* [Problem description] Transcribe the lines from the start of the data below through the line with "mb.build('bracket', M['metal'], ext)", word for word and nothing more.

◇ ◇ ◇

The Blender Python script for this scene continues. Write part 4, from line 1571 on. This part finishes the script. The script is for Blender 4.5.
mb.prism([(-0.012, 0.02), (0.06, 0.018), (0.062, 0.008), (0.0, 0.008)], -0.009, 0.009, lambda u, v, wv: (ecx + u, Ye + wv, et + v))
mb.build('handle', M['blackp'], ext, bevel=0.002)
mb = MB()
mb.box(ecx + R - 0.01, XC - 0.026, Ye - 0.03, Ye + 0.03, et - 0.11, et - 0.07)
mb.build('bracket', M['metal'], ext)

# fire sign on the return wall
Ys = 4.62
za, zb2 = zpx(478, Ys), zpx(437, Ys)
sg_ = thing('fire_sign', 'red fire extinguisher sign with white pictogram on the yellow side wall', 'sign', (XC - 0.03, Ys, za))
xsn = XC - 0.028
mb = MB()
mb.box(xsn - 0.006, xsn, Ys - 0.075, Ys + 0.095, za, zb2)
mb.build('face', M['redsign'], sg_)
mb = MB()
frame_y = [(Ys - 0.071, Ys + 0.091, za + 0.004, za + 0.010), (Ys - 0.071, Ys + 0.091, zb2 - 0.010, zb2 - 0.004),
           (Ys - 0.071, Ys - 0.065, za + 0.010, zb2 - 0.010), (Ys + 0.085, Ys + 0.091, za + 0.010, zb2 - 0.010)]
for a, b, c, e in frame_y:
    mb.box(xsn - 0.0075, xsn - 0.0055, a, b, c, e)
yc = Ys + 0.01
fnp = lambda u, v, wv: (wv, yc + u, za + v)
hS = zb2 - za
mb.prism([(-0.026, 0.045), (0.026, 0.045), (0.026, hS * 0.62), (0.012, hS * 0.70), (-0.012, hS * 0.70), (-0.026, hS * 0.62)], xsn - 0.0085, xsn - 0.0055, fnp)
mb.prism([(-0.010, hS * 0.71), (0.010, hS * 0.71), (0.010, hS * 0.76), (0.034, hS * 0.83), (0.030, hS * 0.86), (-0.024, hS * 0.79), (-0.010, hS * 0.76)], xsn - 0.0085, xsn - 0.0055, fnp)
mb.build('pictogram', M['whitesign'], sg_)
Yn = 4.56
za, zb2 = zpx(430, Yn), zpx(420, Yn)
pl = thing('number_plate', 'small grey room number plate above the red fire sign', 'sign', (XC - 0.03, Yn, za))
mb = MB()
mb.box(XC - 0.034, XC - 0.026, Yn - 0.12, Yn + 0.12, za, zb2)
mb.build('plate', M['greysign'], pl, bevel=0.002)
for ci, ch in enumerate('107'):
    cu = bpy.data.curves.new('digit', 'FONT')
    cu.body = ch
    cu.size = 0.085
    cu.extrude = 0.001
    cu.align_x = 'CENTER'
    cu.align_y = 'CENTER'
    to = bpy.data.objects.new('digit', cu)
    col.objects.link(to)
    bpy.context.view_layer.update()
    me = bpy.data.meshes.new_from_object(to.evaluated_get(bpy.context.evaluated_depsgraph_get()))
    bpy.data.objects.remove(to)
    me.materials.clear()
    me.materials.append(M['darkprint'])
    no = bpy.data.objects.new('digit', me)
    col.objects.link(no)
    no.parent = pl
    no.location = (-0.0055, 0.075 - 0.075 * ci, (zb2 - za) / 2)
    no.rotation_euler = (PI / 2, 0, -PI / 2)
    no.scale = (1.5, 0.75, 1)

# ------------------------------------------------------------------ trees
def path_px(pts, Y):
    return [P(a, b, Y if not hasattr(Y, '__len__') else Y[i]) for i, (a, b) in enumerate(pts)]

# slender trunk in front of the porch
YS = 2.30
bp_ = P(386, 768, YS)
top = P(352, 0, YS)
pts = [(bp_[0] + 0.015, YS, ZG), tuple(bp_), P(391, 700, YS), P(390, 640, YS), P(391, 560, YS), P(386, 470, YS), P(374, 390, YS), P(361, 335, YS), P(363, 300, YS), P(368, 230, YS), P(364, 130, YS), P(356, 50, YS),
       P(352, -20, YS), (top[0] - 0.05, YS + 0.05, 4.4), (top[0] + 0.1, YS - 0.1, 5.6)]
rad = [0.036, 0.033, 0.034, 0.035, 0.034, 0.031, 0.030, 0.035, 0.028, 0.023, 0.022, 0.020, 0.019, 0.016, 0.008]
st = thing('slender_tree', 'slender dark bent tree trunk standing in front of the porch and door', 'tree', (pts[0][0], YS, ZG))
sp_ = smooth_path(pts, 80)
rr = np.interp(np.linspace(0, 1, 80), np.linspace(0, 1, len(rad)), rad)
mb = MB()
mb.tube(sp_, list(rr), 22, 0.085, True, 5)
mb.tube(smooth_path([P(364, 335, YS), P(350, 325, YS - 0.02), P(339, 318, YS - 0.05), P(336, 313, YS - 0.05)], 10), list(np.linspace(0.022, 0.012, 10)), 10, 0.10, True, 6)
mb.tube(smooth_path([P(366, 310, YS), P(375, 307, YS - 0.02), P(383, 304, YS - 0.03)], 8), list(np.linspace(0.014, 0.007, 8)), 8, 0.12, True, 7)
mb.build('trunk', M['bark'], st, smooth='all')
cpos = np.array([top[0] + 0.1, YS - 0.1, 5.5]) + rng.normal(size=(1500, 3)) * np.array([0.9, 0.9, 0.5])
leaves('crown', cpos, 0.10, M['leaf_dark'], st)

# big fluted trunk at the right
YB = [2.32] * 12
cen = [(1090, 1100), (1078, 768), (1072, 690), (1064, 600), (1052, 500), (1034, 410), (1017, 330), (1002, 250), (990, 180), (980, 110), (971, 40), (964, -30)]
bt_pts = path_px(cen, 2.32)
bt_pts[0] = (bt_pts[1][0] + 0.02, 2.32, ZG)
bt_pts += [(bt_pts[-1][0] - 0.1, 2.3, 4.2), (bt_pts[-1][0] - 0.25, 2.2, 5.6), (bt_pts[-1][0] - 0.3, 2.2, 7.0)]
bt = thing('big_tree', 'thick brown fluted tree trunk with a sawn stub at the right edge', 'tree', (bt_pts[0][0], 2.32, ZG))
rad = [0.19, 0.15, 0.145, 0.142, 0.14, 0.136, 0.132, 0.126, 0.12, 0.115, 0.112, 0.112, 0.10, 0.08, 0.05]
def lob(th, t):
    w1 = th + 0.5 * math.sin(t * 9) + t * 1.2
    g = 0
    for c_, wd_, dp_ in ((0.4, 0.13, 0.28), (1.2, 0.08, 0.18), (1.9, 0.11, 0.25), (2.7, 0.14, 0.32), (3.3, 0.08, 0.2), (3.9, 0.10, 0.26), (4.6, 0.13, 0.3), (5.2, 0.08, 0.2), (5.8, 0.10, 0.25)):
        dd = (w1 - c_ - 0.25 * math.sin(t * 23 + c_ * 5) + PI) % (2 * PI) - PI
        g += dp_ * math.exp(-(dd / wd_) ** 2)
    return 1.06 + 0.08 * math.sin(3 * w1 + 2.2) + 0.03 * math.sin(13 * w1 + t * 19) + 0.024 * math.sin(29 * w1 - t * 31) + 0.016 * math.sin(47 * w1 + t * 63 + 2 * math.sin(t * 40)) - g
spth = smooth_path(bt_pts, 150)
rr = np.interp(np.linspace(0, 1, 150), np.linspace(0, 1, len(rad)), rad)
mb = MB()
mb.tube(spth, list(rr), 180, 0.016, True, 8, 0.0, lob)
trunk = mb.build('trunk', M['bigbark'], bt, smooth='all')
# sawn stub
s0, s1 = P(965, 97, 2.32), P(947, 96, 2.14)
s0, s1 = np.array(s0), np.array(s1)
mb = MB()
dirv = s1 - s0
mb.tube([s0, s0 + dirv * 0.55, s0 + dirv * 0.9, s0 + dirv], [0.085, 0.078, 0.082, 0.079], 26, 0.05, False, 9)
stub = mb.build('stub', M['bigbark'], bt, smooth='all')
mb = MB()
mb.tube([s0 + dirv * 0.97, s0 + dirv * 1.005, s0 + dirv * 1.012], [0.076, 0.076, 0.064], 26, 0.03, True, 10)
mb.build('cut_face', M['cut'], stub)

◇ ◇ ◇

* [Written solution]
The Blender Python script for this scene continues. Write part 4, from line 1571 on. This part finishes the script. The script is for Blender 4.5.
mb.prism([(-0.012, 0.02), (0.06, 0.018), (0.062, 0.008), (0.0, 0.008)], -0.009, 0.009, lambda u, v, wv: (ecx + u, Ye + wv, et + v))
mb.build('handle', M['blackp'], ext, bevel=0.002)
mb = MB()
mb.box(ecx + R - 0.01, XC - 0.026, Ye - 0.03, Ye + 0.03, et - 0.11, et - 0.07)
mb.build('bracket', M['metal'], ext)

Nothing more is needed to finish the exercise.